Bättig: Was den Zustand der Infrastruktur betrifft, sind wir heute sehr gut aufgestellt. In meiner Zeit wurden beispielsweise mehr als zehn Brücken erneuert, die nun wieder rund 100 Jahre nutzbar sind. Auch das Strassennetz ist heute dicht und in gutem Zustand.

zentralplus: Wo gibt's Nachholbedarf?

Bättig: Bei den Radrouten, vor allem im Agglomerationskreis, dürfte noch ein Schritt vorwärtsgemacht werden. Hier braucht es von mehreren Seiten jedoch auch den Mut, die verschiedenen Verkehrsteilnehmer besser zu entflechten.

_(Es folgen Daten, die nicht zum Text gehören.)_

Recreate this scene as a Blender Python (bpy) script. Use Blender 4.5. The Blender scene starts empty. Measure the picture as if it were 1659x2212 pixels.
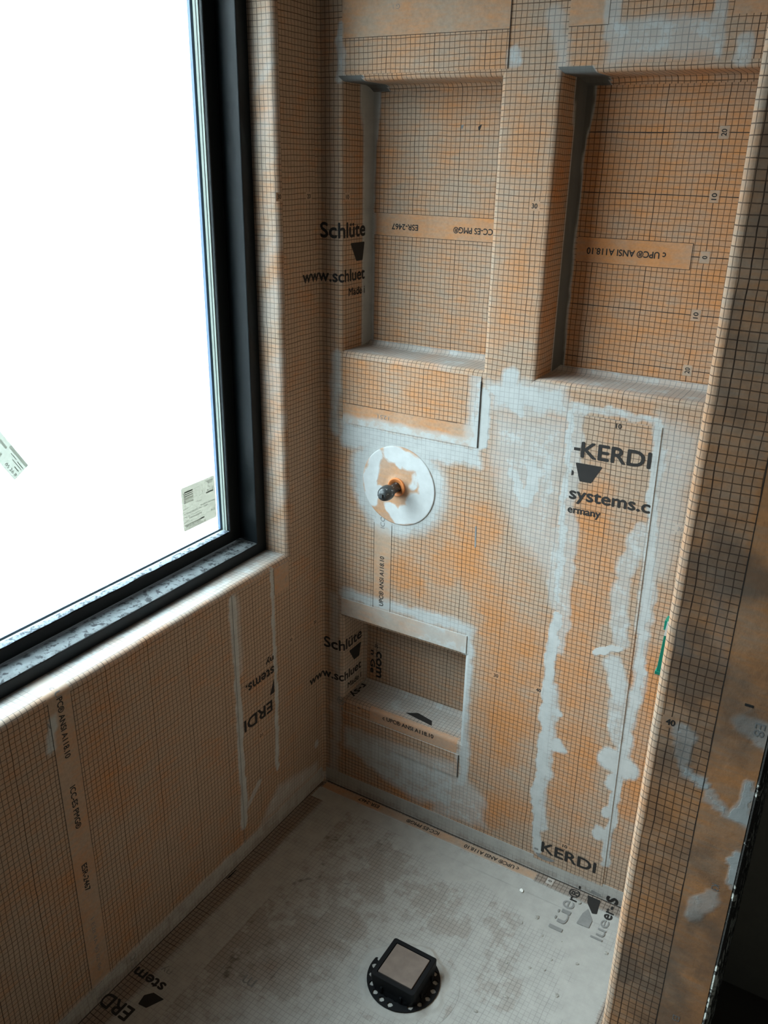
import bpy, math, random
import numpy as np
from mathutils import Vector, Matrix

random.seed(4)
np.random.seed(4)
scene = bpy.context.scene
COL = scene.collection

# ------------------------------------------------------------------ camera
cam_d = bpy.data.cameras.new('camera')
cam = bpy.data.objects.new('camera', cam_d)
COL.objects.link(cam)
R = Vector((0.85714185, 0.51474186, 0.01867253))
U = Vector((-0.21068789, 0.31729356, 0.92462717))
F = Vector((-0.47001963, 0.79647073, -0.38041547))
cam.matrix_world = Matrix(((R.x, U.x, -F.x, 1.07002817), (R.y, U.y, -F.y, -1.52608842),
                           (R.z, U.z, -F.z, 1.54832528), (0, 0, 0, 1)))
cam_d.sensor_fit = 'VERTICAL'
cam_d.sensor_height = 24.0
cam_d.lens = 1847.81701 / 2212 * 24.0
cam_d.clip_start = 0.02
scene.camera = cam

# ------------------------------------------------------------------ sky light through the window
world = bpy.data.worlds.new('overcast_sky')
scene.world = world
world.use_nodes = True
bg = world.node_tree.nodes['Background']
wt = world.node_tree
_tc = wt.nodes.new('ShaderNodeTexCoord')
_sx = wt.nodes.new('ShaderNodeSeparateXYZ')
_mr = wt.nodes.new('ShaderNodeMapRange')
_mr.interpolation_type = 'SMOOTHSTEP'
wt.links.new(_tc.outputs['Generated'], _sx.inputs[0])
wt.links.new(_sx.outputs['Z'], _mr.inputs[0])
for _i, _v in enumerate((-0.15, 0.72, 4.6, 29.0)): _mr.inputs[_i + 1].default_value = _v      # ground haze to bright zenith
bg.inputs['Color'].default_value = (0.79, 0.92, 1.0, 1)
_m2 = wt.nodes.new('ShaderNodeMapRange')                 # darker again towards the zenith
_m2.interpolation_type = 'SMOOTHSTEP'
wt.links.new(_sx.outputs['Z'], _m2.inputs[0])
for _i, _v in enumerate((0.80, 0.98, 1.0, 0.30)): _m2.inputs[_i + 1].default_value = _v
_mm = wt.nodes.new('ShaderNodeMath')
_mm.operation = 'MULTIPLY'
wt.links.new(_mr.outputs[0], _mm.inputs[0])
wt.links.new(_m2.outputs[0], _mm.inputs[1])
wt.links.new(_mm.outputs[0], bg.inputs['Strength'])
pl = bpy.data.lights.new('window_daylight', 'AREA')       # portal: only guides the sky light in
pl.shape = 'RECTANGLE'
pl.size, pl.size_y = 1.40, 1.22
pl.cycles.is_portal = True
po = bpy.data.objects.new('window_daylight', pl)
COL.objects.link(po)
po.location = (-0.19, -0.74, 1.39)
po.rotation_euler = (math.pi / 2, 0, -math.pi / 2)
vs = scene.view_settings
vs.view_transform = 'Standard'
vs.look = 'None'
vs.exposure = -0.10
vs.gamma = 1.0
vs.use_curve_mapping = False
scene.cycles.max_bounces = 10
scene.cycles.diffuse_bounces = 6
scene.cycles.transparent_max_bounces = 16
scene.cycles.caustics_reflective = False
scene.cycles.caustics_refractive = False

# ------------------------------------------------------------------ measured positions (metres)
NUM = [('30', 'back', (0.4685, 1.4776), 0), ('30', 'back', (0.4667, 0.4946), 0), ('40', 'back', (0.5672, 0.4929), 0), ('30', 'back', (0.8042, 0.9299), 0), ('10', 'back', (0.6757, 0.1396), 0), ('10', 'back', (0.6656, 1.111), 0), ('30', 'left', (-0.1322, 1.4796), 0), ('20', 'left', (-0.0351, 1.4783), 0), ('30', 'left', (-0.1324, 0.5013), 0), ('20', 'left', (-0.0347, 0.5017), 0), ('10', 'left', (-0.2493, 0.304), 180), ('20', 'nb', (0.7545, 1.6013), 90), ('10', 'nb', (0.7542, 1.501), 90), ('0', 'nb', (0.7538, 1.4007), 90), ('10', 'nb', (0.7539, 1.3023), 90), ('20', 'nb', (0.7544, 1.2016), 90), ('20', 'nb', (0.1212, 0.3855), 90), ('40', 'back', (0.7544, 1.7041), 90), ('0', 'floor', (0.6379, -0.021), 90)]
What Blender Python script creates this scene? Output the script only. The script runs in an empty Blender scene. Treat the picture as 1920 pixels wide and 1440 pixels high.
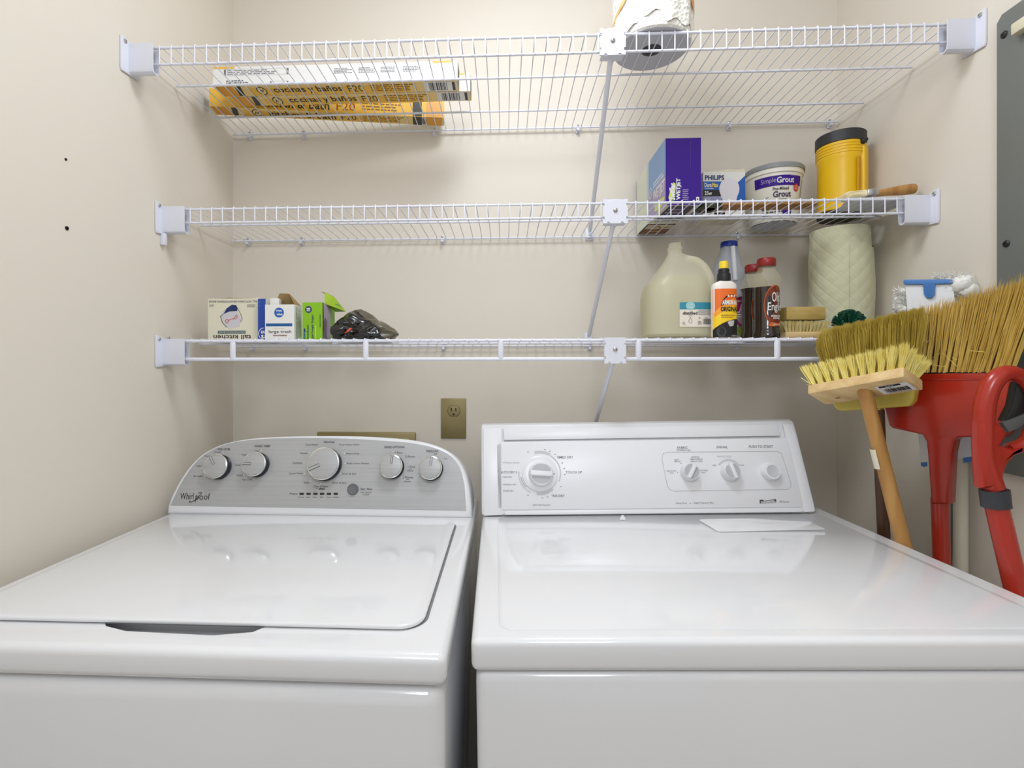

zentralplus: Wie sieht die unmittelbare Zukunft für Sie persönlich aus?

Bättig: Zunächst gilt es schlicht und einfach, Abstand zu gewinnen. Wenn es denn wieder möglich sein wird, stehen da einige Reisen an, die verschoben werden mussten. Zunächst will ich aber vor allem eines: meiner Familie etwas zurückgeben für all die Unterstützung, die ich von ihnen, insbesondere von meiner Frau, erfahren habe.